Por último, es importante clarificar la noción de estudiante y de desarrollo que subyace a una iniciativa como esta. La evidencia es clara respecto de los efectos negativos que tiene el alejar a un estudiante de su institución educativa, y al mismo tiempo de lo importante que es, tanto para el agresor, la víctima, y el resto de los estudiantes, la posibilidad de elaborar y reparar cualquier situación de violencia en la escuela. Generalmente los modelos de intervención que adoptan una perspectiva punitiva focalizan su apoyo a las víctimas de violencia; no obstante, estudios longitudinales muestran que en el largo plazo son los agresores quienes presentan mayores problemas de salud mental, cuando no han tenido la oportunidad de elaborar sus conductas y reparar el daño causado. En otras palabras, una perspectiva centrada en el desarrollo comprende a un niño que tiene conductas violentas como un sujeto también en formación, que necesita instancias de acompañamiento para generar alternativas de acción funcionales y nutritivas tanto para sí mismo como para sus compañeros.

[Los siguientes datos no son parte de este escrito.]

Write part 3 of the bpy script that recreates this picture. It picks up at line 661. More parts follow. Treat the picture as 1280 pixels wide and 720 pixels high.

Las consideraciones anteriores no implican aceptar la violencia, ni dejarla sin sanción, pero pretenden orientar cualquier intervención desde una perspectiva de desarrollo y de generación de individuos y contextos pro-sociales, nutritivos, y de mayor bienestar. En este sentido, parece de gran relevancia fundamentar de manera adecuada una ley en estos temas, pues fácilmente puede transformarse en un listado de faltas y sus respectivas sanciones —no necesariamente reparadoras del daño— y olvidar que los destinatarios son sujetos en formación que dependen de las oportunidades y condiciones que el contexto sociocultural y educativo les puede ofrecer.